Task description:
Identify each line below containing the string "from" and copy it.

Records shown:
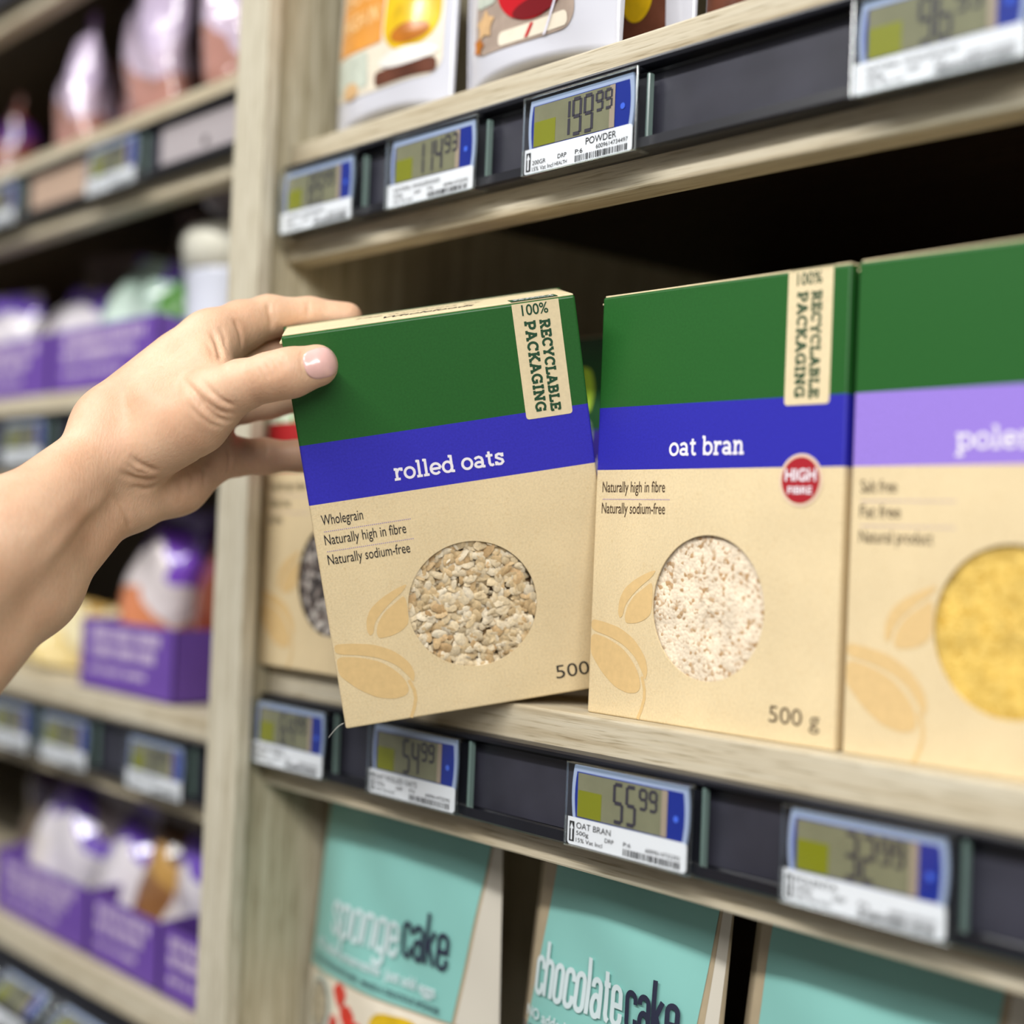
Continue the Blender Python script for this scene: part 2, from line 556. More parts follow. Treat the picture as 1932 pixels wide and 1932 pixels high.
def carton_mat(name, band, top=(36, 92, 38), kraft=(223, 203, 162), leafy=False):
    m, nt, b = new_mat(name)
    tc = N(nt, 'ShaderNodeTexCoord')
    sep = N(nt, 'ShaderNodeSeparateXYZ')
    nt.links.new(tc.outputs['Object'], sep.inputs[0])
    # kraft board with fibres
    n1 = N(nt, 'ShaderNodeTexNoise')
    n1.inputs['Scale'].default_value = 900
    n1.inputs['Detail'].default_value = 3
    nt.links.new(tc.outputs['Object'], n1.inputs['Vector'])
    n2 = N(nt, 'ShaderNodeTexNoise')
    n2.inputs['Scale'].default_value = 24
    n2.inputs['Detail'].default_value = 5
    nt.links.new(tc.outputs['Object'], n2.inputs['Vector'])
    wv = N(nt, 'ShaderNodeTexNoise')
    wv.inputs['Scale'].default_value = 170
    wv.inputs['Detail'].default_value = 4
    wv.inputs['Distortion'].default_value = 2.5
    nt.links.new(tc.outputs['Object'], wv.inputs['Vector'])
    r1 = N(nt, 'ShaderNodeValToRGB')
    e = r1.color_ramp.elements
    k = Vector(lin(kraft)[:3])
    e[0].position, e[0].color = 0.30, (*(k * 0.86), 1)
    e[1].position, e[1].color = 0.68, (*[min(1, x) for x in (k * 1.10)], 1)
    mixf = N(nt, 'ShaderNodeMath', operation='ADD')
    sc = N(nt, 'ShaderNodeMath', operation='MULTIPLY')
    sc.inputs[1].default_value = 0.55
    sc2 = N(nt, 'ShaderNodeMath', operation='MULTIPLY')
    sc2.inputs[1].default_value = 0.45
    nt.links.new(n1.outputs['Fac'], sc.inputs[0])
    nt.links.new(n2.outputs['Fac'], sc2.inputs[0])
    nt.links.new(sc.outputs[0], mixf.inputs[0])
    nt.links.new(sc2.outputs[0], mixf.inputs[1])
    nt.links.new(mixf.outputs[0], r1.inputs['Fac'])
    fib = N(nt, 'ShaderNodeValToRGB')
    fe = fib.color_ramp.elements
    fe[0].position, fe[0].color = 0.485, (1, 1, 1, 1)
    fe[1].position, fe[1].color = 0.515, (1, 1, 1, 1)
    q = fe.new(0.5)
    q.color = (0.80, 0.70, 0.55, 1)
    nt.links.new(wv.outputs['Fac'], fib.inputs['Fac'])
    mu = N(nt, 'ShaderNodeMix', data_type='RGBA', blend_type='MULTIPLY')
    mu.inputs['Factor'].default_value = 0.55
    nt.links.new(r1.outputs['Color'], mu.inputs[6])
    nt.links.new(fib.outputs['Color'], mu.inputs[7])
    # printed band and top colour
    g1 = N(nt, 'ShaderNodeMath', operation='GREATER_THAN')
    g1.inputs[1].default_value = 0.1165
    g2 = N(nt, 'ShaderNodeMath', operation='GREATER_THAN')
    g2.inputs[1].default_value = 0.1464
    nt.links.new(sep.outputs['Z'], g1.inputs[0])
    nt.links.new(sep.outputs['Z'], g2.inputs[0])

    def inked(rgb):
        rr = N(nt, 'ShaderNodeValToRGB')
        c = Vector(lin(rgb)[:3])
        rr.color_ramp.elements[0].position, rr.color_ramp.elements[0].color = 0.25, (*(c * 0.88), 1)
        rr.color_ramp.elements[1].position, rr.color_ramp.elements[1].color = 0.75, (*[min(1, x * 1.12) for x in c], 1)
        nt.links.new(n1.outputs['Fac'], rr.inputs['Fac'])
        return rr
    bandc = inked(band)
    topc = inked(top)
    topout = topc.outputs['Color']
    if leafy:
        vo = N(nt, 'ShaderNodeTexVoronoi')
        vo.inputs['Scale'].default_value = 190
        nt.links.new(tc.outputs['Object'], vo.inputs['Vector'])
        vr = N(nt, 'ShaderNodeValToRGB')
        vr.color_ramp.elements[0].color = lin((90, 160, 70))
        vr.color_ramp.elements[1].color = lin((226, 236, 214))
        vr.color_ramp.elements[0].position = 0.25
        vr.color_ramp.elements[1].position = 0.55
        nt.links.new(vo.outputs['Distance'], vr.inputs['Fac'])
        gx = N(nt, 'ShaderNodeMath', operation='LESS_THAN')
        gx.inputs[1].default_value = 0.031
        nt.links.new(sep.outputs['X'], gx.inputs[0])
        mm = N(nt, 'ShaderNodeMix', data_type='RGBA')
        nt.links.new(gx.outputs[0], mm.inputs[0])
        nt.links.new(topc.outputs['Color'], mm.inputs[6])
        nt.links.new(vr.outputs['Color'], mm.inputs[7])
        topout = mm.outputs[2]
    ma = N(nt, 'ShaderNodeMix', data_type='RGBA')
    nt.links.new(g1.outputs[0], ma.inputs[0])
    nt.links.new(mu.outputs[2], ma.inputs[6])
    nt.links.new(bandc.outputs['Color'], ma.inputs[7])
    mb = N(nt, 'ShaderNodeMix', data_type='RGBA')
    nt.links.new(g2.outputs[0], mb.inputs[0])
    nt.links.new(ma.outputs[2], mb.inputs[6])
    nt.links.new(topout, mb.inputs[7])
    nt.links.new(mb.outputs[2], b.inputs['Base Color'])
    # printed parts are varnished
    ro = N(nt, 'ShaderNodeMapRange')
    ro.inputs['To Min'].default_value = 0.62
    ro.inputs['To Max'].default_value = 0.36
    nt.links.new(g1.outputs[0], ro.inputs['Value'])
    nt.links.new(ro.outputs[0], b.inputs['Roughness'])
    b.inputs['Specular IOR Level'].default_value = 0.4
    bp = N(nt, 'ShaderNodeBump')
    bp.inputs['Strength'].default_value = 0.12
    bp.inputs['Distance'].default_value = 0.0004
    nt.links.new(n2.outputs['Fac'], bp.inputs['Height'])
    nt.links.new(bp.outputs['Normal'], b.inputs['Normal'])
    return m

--

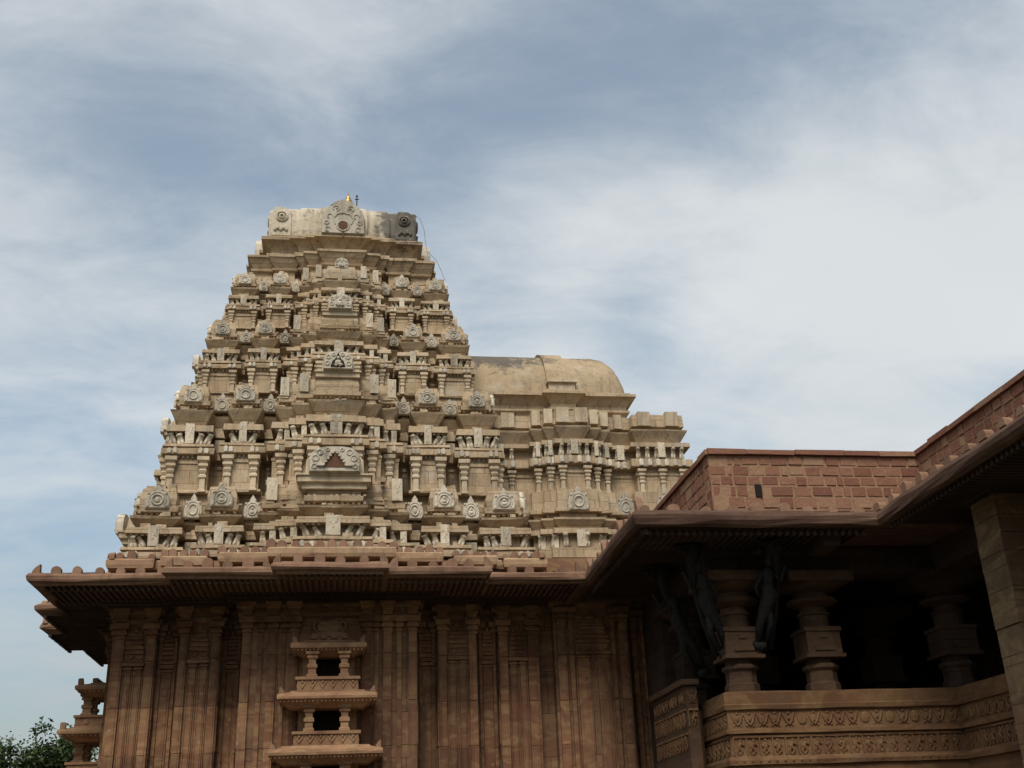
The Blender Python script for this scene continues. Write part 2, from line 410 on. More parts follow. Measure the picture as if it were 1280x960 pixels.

Exercise answer:
Continue the Blender Python script for this scene: part 2, from line 556. More parts follow. Treat the picture as 1932 pixels wide and 1932 pixels high.
The Blender Python script for this scene continues. Write part 2, from line 410 on. More parts follow. Measure the picture as if it were 1280x960 pixels.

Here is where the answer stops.